▸ **Task directions**
Repeat, please, only the lines from the top of the data down to the line with "col=sc.collection"; include both of those lines.

═══ Stored rows

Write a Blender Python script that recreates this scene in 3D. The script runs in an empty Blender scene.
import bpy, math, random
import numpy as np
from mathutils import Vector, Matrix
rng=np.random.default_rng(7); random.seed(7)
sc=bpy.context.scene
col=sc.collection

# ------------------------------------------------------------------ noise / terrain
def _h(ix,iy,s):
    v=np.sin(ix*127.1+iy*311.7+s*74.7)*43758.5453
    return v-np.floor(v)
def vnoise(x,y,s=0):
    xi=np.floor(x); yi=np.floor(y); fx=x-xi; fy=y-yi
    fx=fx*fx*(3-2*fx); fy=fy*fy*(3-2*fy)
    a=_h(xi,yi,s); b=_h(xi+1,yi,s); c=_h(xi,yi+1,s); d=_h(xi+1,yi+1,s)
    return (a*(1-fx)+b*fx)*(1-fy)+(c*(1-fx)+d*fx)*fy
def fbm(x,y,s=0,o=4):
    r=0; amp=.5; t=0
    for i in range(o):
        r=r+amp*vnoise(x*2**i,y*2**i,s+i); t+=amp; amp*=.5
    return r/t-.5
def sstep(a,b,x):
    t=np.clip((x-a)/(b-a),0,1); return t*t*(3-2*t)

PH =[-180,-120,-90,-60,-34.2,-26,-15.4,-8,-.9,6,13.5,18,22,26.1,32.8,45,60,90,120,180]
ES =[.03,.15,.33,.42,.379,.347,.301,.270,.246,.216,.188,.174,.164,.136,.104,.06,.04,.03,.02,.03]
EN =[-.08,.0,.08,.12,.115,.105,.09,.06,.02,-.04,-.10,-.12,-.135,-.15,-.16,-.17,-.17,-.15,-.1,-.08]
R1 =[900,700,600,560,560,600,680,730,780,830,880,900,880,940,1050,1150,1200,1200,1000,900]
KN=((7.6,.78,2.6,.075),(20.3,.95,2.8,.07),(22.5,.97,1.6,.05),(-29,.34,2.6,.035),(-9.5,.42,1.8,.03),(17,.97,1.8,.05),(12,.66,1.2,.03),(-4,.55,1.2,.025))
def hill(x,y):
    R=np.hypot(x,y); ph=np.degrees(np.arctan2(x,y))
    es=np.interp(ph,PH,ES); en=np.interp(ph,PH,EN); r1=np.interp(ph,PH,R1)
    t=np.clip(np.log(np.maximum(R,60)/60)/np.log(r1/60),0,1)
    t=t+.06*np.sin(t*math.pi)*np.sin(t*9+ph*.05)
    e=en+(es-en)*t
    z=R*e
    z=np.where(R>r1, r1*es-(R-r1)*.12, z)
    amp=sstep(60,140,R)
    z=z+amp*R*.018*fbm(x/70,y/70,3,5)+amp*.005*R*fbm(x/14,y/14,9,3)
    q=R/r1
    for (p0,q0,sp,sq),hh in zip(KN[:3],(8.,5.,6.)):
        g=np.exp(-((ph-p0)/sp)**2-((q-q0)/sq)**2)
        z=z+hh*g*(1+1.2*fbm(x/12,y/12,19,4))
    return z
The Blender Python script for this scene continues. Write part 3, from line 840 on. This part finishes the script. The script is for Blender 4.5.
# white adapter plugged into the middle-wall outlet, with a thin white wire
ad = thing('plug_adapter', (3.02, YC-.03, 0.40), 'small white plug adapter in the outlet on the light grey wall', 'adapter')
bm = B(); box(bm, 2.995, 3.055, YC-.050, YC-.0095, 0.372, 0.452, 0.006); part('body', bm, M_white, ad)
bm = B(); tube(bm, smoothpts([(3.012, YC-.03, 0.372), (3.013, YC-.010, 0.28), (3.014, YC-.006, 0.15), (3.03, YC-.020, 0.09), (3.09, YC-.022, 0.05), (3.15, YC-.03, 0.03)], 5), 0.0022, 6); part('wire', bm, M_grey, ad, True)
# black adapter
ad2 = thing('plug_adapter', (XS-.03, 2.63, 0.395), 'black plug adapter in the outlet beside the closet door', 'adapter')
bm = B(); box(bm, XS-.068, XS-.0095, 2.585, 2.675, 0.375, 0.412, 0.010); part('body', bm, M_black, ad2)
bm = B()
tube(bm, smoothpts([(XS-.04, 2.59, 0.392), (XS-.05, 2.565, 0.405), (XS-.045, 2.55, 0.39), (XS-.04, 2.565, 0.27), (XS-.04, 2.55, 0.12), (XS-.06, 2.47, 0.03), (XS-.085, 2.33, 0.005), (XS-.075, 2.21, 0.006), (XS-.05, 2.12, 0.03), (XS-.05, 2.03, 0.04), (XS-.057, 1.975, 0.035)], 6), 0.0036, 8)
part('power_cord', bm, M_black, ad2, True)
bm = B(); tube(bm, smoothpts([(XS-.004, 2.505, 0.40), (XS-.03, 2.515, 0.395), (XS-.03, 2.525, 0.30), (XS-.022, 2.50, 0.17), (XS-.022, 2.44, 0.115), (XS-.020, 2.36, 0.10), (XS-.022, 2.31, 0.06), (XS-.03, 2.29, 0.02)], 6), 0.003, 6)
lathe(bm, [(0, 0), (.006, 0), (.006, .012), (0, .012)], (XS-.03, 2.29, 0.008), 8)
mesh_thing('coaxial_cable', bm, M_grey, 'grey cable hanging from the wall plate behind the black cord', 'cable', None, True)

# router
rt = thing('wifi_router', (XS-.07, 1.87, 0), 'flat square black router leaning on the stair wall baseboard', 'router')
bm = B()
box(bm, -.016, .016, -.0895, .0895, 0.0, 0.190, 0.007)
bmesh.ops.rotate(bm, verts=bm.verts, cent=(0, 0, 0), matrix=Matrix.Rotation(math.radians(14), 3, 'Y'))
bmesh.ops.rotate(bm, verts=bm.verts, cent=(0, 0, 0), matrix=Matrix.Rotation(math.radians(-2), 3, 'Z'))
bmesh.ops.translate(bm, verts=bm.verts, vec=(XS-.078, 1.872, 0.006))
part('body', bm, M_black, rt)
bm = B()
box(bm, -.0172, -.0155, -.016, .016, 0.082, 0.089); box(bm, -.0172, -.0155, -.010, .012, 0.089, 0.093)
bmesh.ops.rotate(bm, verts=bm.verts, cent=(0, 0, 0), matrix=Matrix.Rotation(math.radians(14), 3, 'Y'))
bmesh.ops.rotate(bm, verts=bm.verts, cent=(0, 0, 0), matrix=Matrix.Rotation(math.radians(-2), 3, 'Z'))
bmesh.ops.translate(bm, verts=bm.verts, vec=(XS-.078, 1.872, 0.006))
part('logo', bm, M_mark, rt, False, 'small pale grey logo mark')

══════

▸ **Task solution**
Write a Blender Python script that recreates this scene in 3D. The script runs in an empty Blender scene.
import bpy, math, random
import numpy as np
from mathutils import Vector, Matrix
rng=np.random.default_rng(7); random.seed(7)
sc=bpy.context.scene
col=sc.collection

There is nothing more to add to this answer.